Tengens Bürgermeister Marian Schreier, der 2015 als jüngster Bürgermeister im Ländle in sein Amt gewählt wurde und im kommenden Jahr nicht mehr antritt, ist ebenfalls der Meinung, dass verschiedene Generationen die Politik bereichern. „Demokratie lebt von unterschiedlichen Perspektiven. Daher braucht es Menschen mit viel Lebenserfahrung, aber auch junge Menschen in politischen Ämtern und Mandaten“, schreibt er auf Nachfrage.
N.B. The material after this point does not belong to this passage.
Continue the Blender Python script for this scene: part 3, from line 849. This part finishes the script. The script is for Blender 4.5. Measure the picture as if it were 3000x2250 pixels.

Er selbst hat nach dem Studium zwei Jahre Berufserfahrung im Berliner Politikbetrieb gesammelt.

Tengens Bürgermeister Marian Schreier findet verschiedene Generationen in der Politik ebenfalls bereichernd.
Tengens Bürgermeister Marian Schreier findet verschiedene Generationen in der Politik ebenfalls bereichernd.

Er persönlich halte es für sinnvoll, eine abgeschlossene Ausbildung oder einen Berufsabschluss zu haben bevor ein politisches Amt angestrebt wird – aber das allein entscheide nicht, ob jemand dafür qualifiziert sei. „Das Allerwichtigste vor eine Kandidatur ist, dass man ein Thema hat, eine Idee, was man verändern möchte“, so seine Überzeugung. Man sollte nicht einfach für ein Amt kandidieren, sondern etwas konkret bewegen wollen.